Thursday 26 July 2012

Day 18 - the Sterling Partnership, the Supreme Court, and the Ghana Oil Club

At 8:30 on Thursday morning I met with two lawyers from the Sterling Partnership, Yaw Eshon and Patrick Anim-Addo.  Both Yaw and Patrick used to practise in the UK: Patrick was – as many CEBA members will know – a barrister at 12 Old Square Chambers.  We had an interesting discussion about the law in the UK and Ghana.  I asked them about something which had been puzzling me, namely the fact that criminal matters seem to make up a relatively small proportion of cases in the Ghanaian courts.  They suggested a couple of reasons for this: firstly, the lack of legal aid, which means that many defendants don’t have a lawyer, and secondly, the fact that many matters are dealt with in a rather rough and ready way without lengthy court procedures.

I then went to the Supreme Court to hear judgment being given in the constitutional law case that I had been following there.  Nene Amegatcher of Sam Okudzeto & Associates was counsel for the plaintiff.  It was alleged by the plaintiff that a provision of the Local Government Act, by which the President was authorised to create and redraw districts, was unconstitutional because this power was vested in Parliament only and could not be delegated.  Unfortunately, the Supreme Court decided in favour of the defendants (the Attorney-General and the Electoral Commission).  It was held that the power vested in Parliament was to “make provision” for the creation and redrawing of districts, which was not the same as actually creating and redrawing them.  They further held that where an executive action is expressly authorised by Parliament, there is a rebuttable presumption that it is constitutional which was not rebutted in this case. 

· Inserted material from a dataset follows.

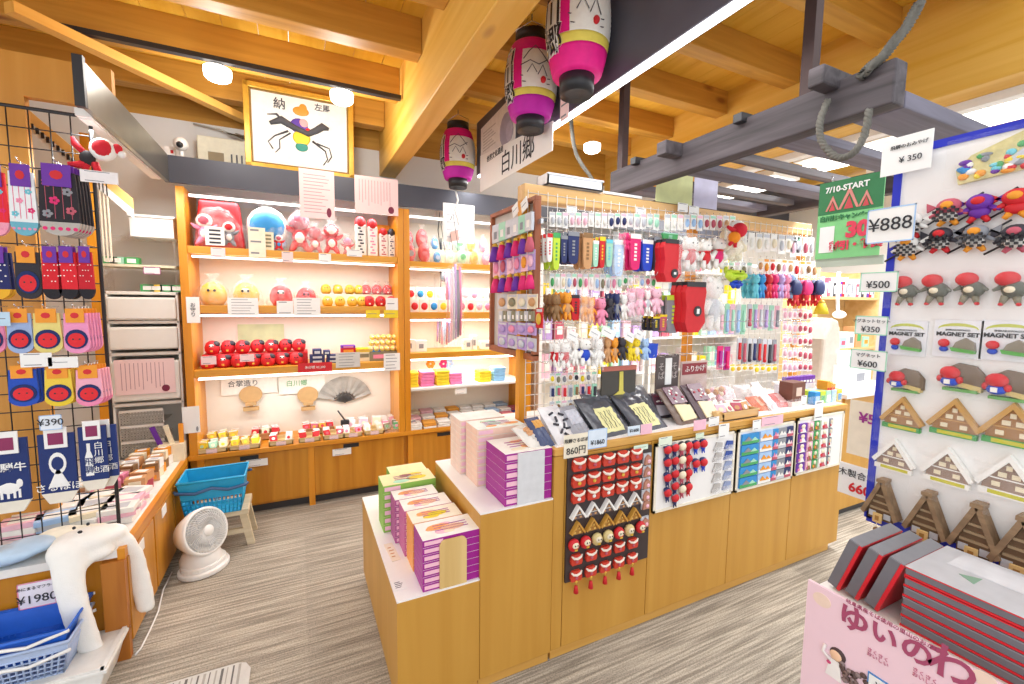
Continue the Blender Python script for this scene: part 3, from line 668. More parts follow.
def sock(w, h, base, toe, tagc, deco, dots=0, kind='face'):
    """flat sock hanging toe down with paper header; origin top middle"""
    g = MB(); n = 10
    pts = [(-w*.42, -h*.05), (w*.42, -h*.05), (w*.46, -h*.5)] + [(w*.48*math.cos(a), -h*.8 - h*.2*math.sin(a)) for a in [PI*i/n for i in range(n+1)]] + [(-w*.46, -h*.5)]
    body = g.prism(pts, -.006, .006, base)
    if toe: g.prism([(w*.485*math.cos(a), -h*.8 - h*.205*math.sin(a)) for a in [PI*i/n for i in range(n+1)]], -.0075, .0075, toe)
    if kind == 'face':
        g.disc((0, -h*.66), w*.42, h*.23, -.009, -.006, NAVY, 18); g.disc((0, -h*.68), w*.32, h*.17, -.0105, -.009, fab('#e03038'), 16)
        for s in (-1, 1): g.disc((s*w*.12, -h*.66), w*.035, h*.02, -.0115, -.0105, BLACK, 6)
    elif kind == 'flower':
        for q in range(5):
            cx, cz = (-.25, .22, -.1, .28, -.28)[q]*w, (-.22, -.34, -.48, -.62, -.68)[q]*h
            for k in range(5): g.disc((cx + w*.08*math.cos(k*1.257), cz + w*.08*math.sin(k*1.257)), w*.055, w*.055, -.008, -.006, deco[q % len(deco)], 6)
        for k in (-.3, -.1, .1, .3): g.box(k*w - .0008, k*w + .0008, -.0066, -.006, -h*.75, -h*.1, deco[0])
        for k in range(5): g.disc((-w*.36 + k*w*.18, -h*.9), w*.06, w*.06, -.0085, -.0075, deco[-1], 8)
    elif kind == 'dots':
        for q in range(14): g.disc(((-.34 + .17*(q % 5))*w, (-.2 - .11*(q//3))*h), w*.04, w*.04, -.0072, -.006, C['white'], 8)
    g.box(-w*.34, w*.34, -.011, -.0065, -h*.27, h*.06, tagc); g.disc((0, -h*.1), w*.16, h*.07, -.012, -.011, C['red'], 8)
    g.tube([(-w*.0, .003, h*.1), (0, 0, h*.02)], .002, WHITE, 4)
    return g
def hook(parent, x, y, z, L=.14):
    MB().tube([(x, y, z), (x, y - L, z), (x, y - L - .01, z + .012)], .0022, CHROME, 5).build('hook', parent)
rowspec = [
 ('flowered split-toe sock', 170, 236, 'top', [(-14, 11, '#e8303a', '#f0a0b8', 'flower', 1, 'red'), (11, 40, '#eef2f4', '#6fb4c8', 'flower', 1, 'white and light blue'), (40, 82, '#2e2a30', '#b9b4ae', 'flower', 5, 'black and grey')]),
 ('dotted slipper sock', 250, 299, 'second', [(-14, 13, '#2a2f66', '#e8b030', 'dots', 2, 'navy and yellow'), (17, 44, '#34323a', None, 'face', 1, 'charcoal'), (44, 64, '#d82430', '#26242a', 'dots', 1, 'red dotted'), (60, 80, '#e02834', '#26242a', 'dots', 2, 'bright red dotted'), (80, 96, '#c82230', '#26242a', 'dots', 1, 'dark red dotted')]),
 ('baby sock', 311, 353, 'third', [(-16, 8, '#e88ab0', None, 'face', 1, 'rose'), (9, 36, '#9fb4dc', None, 'face', 1, 'light blue'), (35, 65, '#e8d884', None, 'face', 1, 'pale yellow'), (65, 92, '#f09ac4', None, 'face', 5, 'pink')]),
 ('doll-faced sock', 367, 405, 'fourth', [(10, 42, '#2850b8', '#2850b8', 'face', 3, 'blue'), (46, 76, '#f0d04c', '#e8c838', 'face', 3, 'yellow'), (77, 105, '#f4b0c4', '#f08cb0', 'face', 4, 'pink')]),
]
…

There was a rather amusing moment after the judgment had been read and the chair had delivered his concurring opinion.  Mr Amegatcher rose and thanked the panel for their judgment and for clarifying an important point of law.  Counsel for the Attorney-General likewise got to his feet and expressed his thanks.  Counsel for the Electoral Commission then rose – and apologised for being late.

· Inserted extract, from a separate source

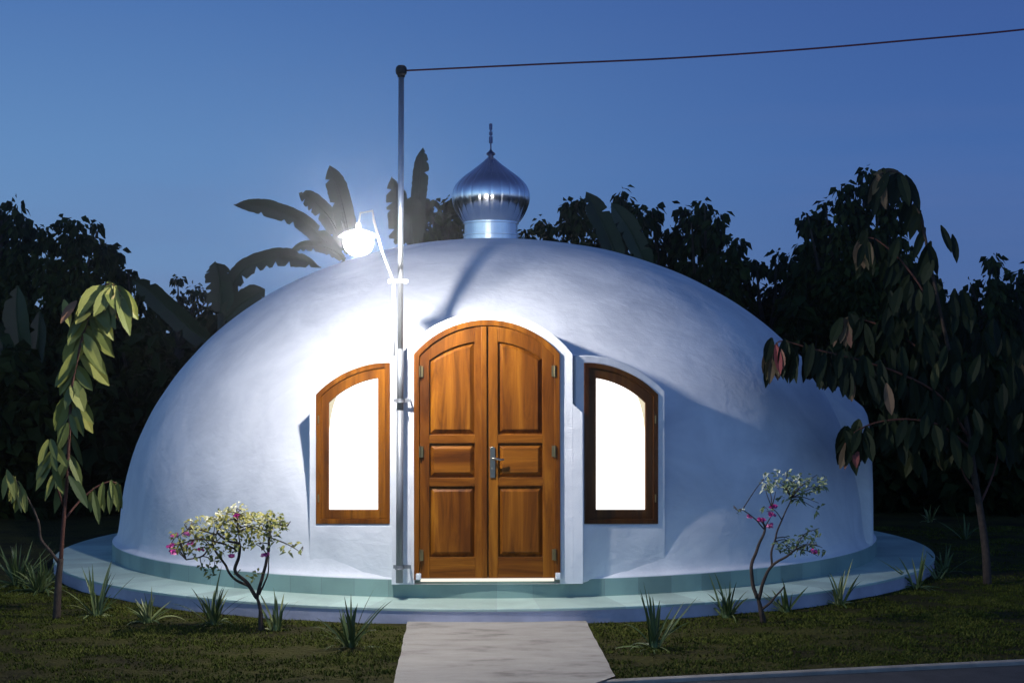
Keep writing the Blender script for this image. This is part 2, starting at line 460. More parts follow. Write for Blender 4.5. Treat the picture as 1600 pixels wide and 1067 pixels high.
# kerb and road
def strip(name, m, d0, d1, z0, z1, bevel=0):
    b = MB(); X = (-60, 60)
    n = Vector((kd.y, -kd.x, 0))            # towards the camera
    q = [KL + kd * X[0], KL + kd * X[1]]
    lo = [q[0] + n * d0, q[1] + n * d0, q[1] + n * d1, q[0] + n * d1]
    i = b.add([(p.x, p.y, z1) for p in lo] + [(p.x, p.y, z0) for p in lo])
    b.face([i, i+1, i+2, i+3][::-1])
    for k in range(4):
        l = (k + 1) % 4
        b.face([i + k, i + l, i + 4 + l, i + 4 + k])
    return tag(b.build(name, m, bevel=bevel), kind='structure')
strip('kerb', KERB, 0.0, 0.085, ZG - .4, ZG + .012, .012)
strip('road', ASPH, 0.086, 60, ZG - .5, ZG - .015)

# concrete path
pth = MB()
PZ = ZG + .021
a0, a1 = G(637, 969, PZ), G(915, 969, PZ)
b0, b1 = G(615, 1067, PZ), G(965, 1063, PZ)
def ext(p, q, y):
    return p + (q - p) * ((y - p.y) / (q.y - p.y))
NP = 16
rows = []
for i in range(NP + 1):
    t = i / NP
    l = ext(a0, b0, -4.75 + (kerb_y(-.8) + 4.75) * t); r = ext(a1, b1, -4.75 + (kerb_y(1) + 4.75) * t)
    jl = .012 * mnoise.noise(Vector((l.y * 3, 0, 0))); jr = .012 * mnoise.noise(Vector((r.y * 3, 9, 0)))
    rows.append(pth.add([(l.x + jl, l.y, ZG - .2), (l.x + jl, l.y, PZ)] + [(l.x + (r.x - l.x) * k / 6, l.y, PZ + .003 * mnoise.noise(Vector((k, l.y * 2, 1)))) for k in range(1, 6)] + [(r.x + jr, r.y, PZ), (r.x + jr, r.y, ZG - .2)]))
for a, b in zip(rows, rows[1:]):
    for k in range(8):
        pth.face([a + k, b + k, b + k + 1, a + k + 1])
tag(pth.build('path', CONC), kind='structure')

# grass
gr = MB()
def in_path(x, y):
    l = ext(a0, b0, y).x; r = ext(a1, b1, y).x
    return l + .018 < x < r - .018
def blade(x, y):
    d = mnoise.noise(Vector((x * 1.7, y * 2.6, 7))) * .6 + mnoise.noise(Vector((x * 5, y * 8, 2))) * .5
    if rnd(-.3, .42) > d: return 0
    z = gh(x, y); a = rnd(0, 6.283); h = rnd(.007, .022); wd = rnd(.004, .009); le = rnd(.3, 1.6)
    dx, dy = math.cos(a), math.sin(a)
    gr.tint = min(1, max(0, .45 + d * .7 + rnd(-.25, .25)))
    i = gr.add([(x - dy*wd, y + dx*wd, z - .004), (x + dy*wd, y - dx*wd, z - .004), (x + dx*h*le + dy*wd*.3, y + dy*h*le - dx*wd*.3, z + h)])
    gr.face([i, i+1, i+2]); return 1
cnt = 0
while cnt < 85000:
    x = rnd(-5.6, 6.6); y = rnd(-7.6, -2.2)
    if y < kerb_y(x) + .01: continue
    if math.hypot(x - .02, y) < 4.83: continue
    if in_path(x, y): continue
    if abs(x) > (y + 17.44) * .35: continue
    cnt += blade(x, y)
cnt = 0
while cnt < 9000:
    x = rnd(3.9, 8); y = rnd(-2.2, 3)
    if math.hypot(x - .02, y) < 4.83 or abs(x) > (y + 17.44) * .35: continue
    cnt += blade(x, y)
tag(gr.build('grass', GRASS), 'short dark green lawn grass in front of the dome', 'grass', kind='stuff')

# ================================================================ dome house
DX = 0.0246
RD, HD, ND = 4.13, 3.29, 2.08
house = thing('dome_house', 'white plastered dome house with a double wooden door and two lit windows', 'dome house', (DX, 0, 0))

dm = MB()
prof = [(RD + .055, -.02), (RD + .0705, 0.0), (RD + .066, .008), (RD + .046, .018), (RD + .022, .05), (RD + .006, .12)]
NV = 72
for i in range(NV + 1):
    ph = math.pi / 2 * i / NV
    r = RD * max(0, math.cos(ph)) ** (2 / ND); z = HD * math.sin(ph) ** (2 / ND)
    if z > .18: prof.append((max(r, .002), z))
dm.lathe(prof, 192, (DX, 0, 0))
# hand trowelled unevenness
for i, v in enumerate(dm.v):
    q = Vector(v); d = Vector((q.x - DX, q.y, q.z * 1.3)).normalized()
    k = .010 * mnoise.noise(q * 1.1) + .006 * mnoise.noise(q * 2.7 + Vector((5, 0, 0)))
    if q.z > .05: dm.v[i] = tuple(q + d * k)
dm.build('shell', STUCCO, house, smooth=True)

# --- step round the dome
st = MB(); st.lathe([(RD + .07, -.0005), (RD + .074, -.005), (RD + .074, TZ - .005)], 192, (DX, 0, 0))
st.build('tiled_step', TILE_G, house)
RT = RD + .67
st = MB(); st.lathe([(RD + .065, TZ), (RT - .004, TZ), (RT, TZ - .004), (RT, TZ - .022)], 192, (DX, 0, 0))
st.build('tiled_terrace', TILE_M, house)
st = MB(); st.lathe([(RT - .02, TZ - .019), (RT - .006, TZ - .021), (RT - .006, -.42)], 192, (DX, 0, 0))
st.build('plinth_wall', LAV, house)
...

In the afternoon I attended a lecture organised by the Ghana Oil Club on indemnity and exclusion clauses in oil and gas contracts.  My motivation in attending was, admittedly, more a desire to take up all opportunities offered to me than a burning need to know more about oil and gas indemnities.  I was also somewhat tempted by the promise of refreshments – indeed, I had to be gently reminded by Mellisa, when I asked what time “the lunch” was, that we were attending a lecture with lunch, rather than lunch with a lecture.  The lecture was, in fact, really quite interesting.  It was by a UK lawyer and the principles discussed were ones with which I was familiar (duty to mitigate, implied terms, Hadley v Baxendale etc). 

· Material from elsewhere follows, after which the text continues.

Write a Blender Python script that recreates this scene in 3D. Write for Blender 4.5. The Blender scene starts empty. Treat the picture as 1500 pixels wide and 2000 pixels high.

Unfortunately, I suffered some agony of spirit getting there.  The lecture was to start at 1:30pm.  I had been told it was a fifteen to twenty minute drive.  At 1pm, I was ready to leave.  At 1:10pm, we (Mellisa, Joy – the other intern – and I) seemed to be almost on our way.  At 1:15pm, however, it was discovered that Joy had some work which needed to be done before we left.  At 1:30pm, we were still in the office.  At 1:35, we had left.  At 1:40pm, we were lost – and again at 1:50 and 2pm.  When we were not lost, we were stuck in traffic.  At 2:15pm, we arrived – some forty-five minutes after the lecture had begun.  Throughout this period, Mellisa and Joy were relaxed and calm.  They made jokes about us being fashionably late.  I, on the other hand, from about 1:10pm was increasingly stressed and anxious and was trying to chivvy the others without it being painfully obvious that I was chivvying.  I was mortified when we entered the lecture room, and apologised obsequiously to the lecturer afterwards.  I hadn't felt so British since leaving Newcastle.